January 31, 2020 at 12:30 PM to 2:00 PM

Location:433 Paterson History Lounge
Cost:Free
Audience:Anyone
Contact Email:history@carleton.ca

event posterThe History Department invites you to a talk by Maurice Crandall from Dartmouth College, as part of our Friday Brown Bag Talks. Bring your lunch and join us in the History Department Lounge, 433 Paterson, at 12:30 pm.

About the Lecture

Focusing on four groups–Pueblos in New Mexico, Hopis in northern Arizona, and Tohono O’odhams and Yaquis in Arizona/Sonora–this talk highlights the ways in which Indigenous communities in the U.S.-Mexico Borderlands implemented, subverted, and indigenized colonial ideologies of democracy over the course of three successive colonial regimes. In the face of colonial directives to fundamentally alter the nature of community governance, these Indigenous groups continually exercised sovereignty based on their own localized political, economic, and social needs, and ultimately rejected citizenship in the settler colonial nation-state.

About Maurice S. Crandall

Maurice Crandall is a citizen of the Yavapai-Apache Nation of Camp Verde, Arizona. He is a historian of the Indigenous peoples of the U.S.-Mexico Borderlands (primarily New Mexico, Arizona, and Sonora).
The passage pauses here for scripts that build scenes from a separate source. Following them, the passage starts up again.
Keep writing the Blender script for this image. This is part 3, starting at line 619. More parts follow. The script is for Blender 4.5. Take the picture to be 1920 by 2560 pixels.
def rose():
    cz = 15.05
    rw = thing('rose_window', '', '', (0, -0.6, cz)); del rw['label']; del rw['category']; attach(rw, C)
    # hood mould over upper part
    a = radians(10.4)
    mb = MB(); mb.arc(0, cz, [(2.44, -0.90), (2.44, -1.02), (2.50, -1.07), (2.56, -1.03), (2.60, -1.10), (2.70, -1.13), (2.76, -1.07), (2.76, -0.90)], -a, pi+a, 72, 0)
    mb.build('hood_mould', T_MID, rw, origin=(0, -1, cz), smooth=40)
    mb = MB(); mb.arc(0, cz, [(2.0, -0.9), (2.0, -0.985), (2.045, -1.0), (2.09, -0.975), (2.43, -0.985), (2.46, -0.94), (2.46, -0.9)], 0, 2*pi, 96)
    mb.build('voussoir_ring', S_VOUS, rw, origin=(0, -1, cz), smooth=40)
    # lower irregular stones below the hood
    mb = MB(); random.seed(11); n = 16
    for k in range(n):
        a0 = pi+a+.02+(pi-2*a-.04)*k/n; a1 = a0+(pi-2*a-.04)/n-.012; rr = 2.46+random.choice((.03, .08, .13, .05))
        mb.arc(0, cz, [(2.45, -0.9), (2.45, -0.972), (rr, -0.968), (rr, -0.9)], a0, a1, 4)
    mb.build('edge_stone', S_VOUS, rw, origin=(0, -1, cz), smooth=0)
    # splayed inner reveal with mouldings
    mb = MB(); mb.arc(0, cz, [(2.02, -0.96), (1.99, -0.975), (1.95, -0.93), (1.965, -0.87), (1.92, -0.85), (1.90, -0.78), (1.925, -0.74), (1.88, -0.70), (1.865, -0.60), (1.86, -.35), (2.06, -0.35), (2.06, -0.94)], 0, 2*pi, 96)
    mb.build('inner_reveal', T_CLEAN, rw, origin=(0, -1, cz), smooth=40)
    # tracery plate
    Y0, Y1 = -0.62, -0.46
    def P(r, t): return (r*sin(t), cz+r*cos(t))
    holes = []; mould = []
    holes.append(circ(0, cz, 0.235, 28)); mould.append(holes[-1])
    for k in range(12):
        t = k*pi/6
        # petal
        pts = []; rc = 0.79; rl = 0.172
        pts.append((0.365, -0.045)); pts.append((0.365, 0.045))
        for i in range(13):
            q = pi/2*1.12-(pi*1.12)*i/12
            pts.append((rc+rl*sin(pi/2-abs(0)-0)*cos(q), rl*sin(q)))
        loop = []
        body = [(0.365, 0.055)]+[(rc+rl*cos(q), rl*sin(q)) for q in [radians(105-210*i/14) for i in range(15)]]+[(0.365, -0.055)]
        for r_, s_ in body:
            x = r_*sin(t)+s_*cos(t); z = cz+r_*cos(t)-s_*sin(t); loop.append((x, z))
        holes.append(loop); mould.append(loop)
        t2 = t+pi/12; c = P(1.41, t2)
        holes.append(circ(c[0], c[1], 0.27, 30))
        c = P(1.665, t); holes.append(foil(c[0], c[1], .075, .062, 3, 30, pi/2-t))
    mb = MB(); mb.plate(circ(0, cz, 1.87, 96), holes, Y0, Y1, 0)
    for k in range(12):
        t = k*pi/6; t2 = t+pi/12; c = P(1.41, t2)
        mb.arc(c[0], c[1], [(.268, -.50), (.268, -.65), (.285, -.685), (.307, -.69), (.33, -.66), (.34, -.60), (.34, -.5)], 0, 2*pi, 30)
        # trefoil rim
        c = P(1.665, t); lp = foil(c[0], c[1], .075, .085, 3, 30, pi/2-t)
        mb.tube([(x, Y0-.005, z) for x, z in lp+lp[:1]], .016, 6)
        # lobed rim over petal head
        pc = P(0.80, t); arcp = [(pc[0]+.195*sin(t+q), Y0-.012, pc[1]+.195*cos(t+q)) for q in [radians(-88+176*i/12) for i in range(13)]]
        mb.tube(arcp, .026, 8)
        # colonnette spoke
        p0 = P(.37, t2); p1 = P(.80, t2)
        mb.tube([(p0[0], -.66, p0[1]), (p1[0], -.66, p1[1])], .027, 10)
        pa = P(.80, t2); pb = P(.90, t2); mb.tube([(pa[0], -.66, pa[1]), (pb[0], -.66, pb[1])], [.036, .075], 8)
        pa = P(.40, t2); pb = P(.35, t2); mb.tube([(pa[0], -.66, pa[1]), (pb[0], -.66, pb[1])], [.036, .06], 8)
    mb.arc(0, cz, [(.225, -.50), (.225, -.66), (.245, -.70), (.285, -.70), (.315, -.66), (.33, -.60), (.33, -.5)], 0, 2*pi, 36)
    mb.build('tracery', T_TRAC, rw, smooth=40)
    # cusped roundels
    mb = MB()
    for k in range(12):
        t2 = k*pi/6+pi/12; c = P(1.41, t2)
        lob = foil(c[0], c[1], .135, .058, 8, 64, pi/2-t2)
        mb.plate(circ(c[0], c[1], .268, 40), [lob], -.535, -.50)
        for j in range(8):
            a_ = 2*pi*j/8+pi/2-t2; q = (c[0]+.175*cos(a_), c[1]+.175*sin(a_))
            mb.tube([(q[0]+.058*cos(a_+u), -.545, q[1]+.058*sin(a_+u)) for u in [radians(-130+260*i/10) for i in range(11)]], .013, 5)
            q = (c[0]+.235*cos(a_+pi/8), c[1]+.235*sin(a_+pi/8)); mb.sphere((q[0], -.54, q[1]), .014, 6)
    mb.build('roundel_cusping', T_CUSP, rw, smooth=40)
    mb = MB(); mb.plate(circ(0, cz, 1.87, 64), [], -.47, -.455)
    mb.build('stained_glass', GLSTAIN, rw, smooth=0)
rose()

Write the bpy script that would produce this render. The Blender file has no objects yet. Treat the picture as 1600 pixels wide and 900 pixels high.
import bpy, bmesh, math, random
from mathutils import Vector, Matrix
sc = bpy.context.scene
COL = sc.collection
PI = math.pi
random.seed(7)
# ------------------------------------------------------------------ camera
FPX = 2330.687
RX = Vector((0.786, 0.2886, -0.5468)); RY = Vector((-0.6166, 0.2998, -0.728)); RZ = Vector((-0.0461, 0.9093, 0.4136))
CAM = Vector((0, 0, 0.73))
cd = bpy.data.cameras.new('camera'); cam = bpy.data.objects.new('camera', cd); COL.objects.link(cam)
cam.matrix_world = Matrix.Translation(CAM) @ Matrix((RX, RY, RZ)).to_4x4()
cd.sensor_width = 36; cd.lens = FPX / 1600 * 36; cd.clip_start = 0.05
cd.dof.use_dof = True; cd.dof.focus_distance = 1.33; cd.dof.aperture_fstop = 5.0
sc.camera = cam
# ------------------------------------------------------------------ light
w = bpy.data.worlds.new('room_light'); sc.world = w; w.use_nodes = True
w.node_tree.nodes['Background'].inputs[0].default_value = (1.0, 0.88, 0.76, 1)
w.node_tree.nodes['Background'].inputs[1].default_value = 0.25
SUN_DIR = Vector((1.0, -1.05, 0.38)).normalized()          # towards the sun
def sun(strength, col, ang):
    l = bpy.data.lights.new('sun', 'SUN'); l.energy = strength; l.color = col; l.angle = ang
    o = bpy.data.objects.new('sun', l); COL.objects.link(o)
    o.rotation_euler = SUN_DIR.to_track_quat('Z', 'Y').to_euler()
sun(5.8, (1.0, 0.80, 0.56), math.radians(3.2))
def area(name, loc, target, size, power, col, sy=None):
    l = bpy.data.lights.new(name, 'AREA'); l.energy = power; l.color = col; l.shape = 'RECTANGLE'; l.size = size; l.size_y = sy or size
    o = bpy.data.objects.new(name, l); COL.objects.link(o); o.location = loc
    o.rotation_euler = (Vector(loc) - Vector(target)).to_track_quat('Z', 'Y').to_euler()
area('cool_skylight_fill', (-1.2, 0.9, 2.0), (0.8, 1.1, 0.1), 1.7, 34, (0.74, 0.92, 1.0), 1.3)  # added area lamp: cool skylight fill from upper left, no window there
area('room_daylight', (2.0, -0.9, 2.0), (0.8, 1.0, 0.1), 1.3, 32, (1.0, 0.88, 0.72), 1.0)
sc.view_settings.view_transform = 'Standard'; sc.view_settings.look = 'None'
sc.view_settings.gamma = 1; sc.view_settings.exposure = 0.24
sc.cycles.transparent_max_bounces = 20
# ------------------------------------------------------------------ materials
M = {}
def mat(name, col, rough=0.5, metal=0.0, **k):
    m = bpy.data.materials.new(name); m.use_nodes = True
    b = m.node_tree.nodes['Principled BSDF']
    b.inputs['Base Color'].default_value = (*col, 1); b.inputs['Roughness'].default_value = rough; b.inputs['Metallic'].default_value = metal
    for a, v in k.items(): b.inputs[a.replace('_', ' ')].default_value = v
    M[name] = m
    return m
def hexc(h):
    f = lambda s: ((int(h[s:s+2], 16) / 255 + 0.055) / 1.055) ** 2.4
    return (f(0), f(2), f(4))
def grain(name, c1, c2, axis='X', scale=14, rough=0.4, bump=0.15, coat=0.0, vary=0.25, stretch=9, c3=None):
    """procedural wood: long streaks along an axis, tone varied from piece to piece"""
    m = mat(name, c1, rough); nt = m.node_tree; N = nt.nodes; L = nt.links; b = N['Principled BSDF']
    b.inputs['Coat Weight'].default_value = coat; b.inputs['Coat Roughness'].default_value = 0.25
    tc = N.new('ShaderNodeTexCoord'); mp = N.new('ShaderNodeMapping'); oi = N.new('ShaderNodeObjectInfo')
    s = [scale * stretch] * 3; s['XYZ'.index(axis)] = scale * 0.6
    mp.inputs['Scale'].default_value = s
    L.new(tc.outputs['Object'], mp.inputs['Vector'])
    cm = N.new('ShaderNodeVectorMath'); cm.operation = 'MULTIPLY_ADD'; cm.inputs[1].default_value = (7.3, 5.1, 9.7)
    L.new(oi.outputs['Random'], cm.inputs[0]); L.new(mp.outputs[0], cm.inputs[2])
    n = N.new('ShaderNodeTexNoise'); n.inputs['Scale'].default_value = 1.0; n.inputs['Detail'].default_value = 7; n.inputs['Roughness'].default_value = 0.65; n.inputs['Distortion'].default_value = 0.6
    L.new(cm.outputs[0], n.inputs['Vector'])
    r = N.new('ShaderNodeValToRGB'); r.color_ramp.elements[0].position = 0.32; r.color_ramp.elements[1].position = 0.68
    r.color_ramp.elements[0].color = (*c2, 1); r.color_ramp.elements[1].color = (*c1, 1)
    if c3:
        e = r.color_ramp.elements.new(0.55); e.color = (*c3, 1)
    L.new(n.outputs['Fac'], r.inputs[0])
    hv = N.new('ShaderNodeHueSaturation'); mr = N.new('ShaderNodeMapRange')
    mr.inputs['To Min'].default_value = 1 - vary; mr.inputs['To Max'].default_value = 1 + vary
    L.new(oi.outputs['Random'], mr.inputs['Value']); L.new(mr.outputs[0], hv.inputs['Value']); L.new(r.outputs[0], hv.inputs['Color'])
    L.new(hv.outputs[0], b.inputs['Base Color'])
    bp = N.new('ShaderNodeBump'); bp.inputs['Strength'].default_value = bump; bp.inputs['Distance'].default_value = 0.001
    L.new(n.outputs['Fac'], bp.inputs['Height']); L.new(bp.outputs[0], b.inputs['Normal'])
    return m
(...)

From 2016–2017, he was the Clements Fellow for the Study of Southwestern America at the William P. Clements Center for Southwest Studies at Southern Methodist University in Dallas, Texas. Prior to that, Professor Crandall worked as the Historical Projects Specialist at the Indian Pueblo Cultural Center in Albuquerque, New Mexico, a museum, archives, and cultural center owned and operated by New Mexico’s nineteen Pueblo Indian nations. His first book, These People Have Always Been a Republic: Indigenous Electorates in the U.S.-Mexico Borderlands, 1598–1912, was published with the University of North Carolina Press in November 2019.

Professor Crandall is currently collaborating with his tribe on historical projects. He is particularly interested in the crucial role played by Yavapai and Western Apache Scouts in building and strengthening their communities after the so-called Indian Wars.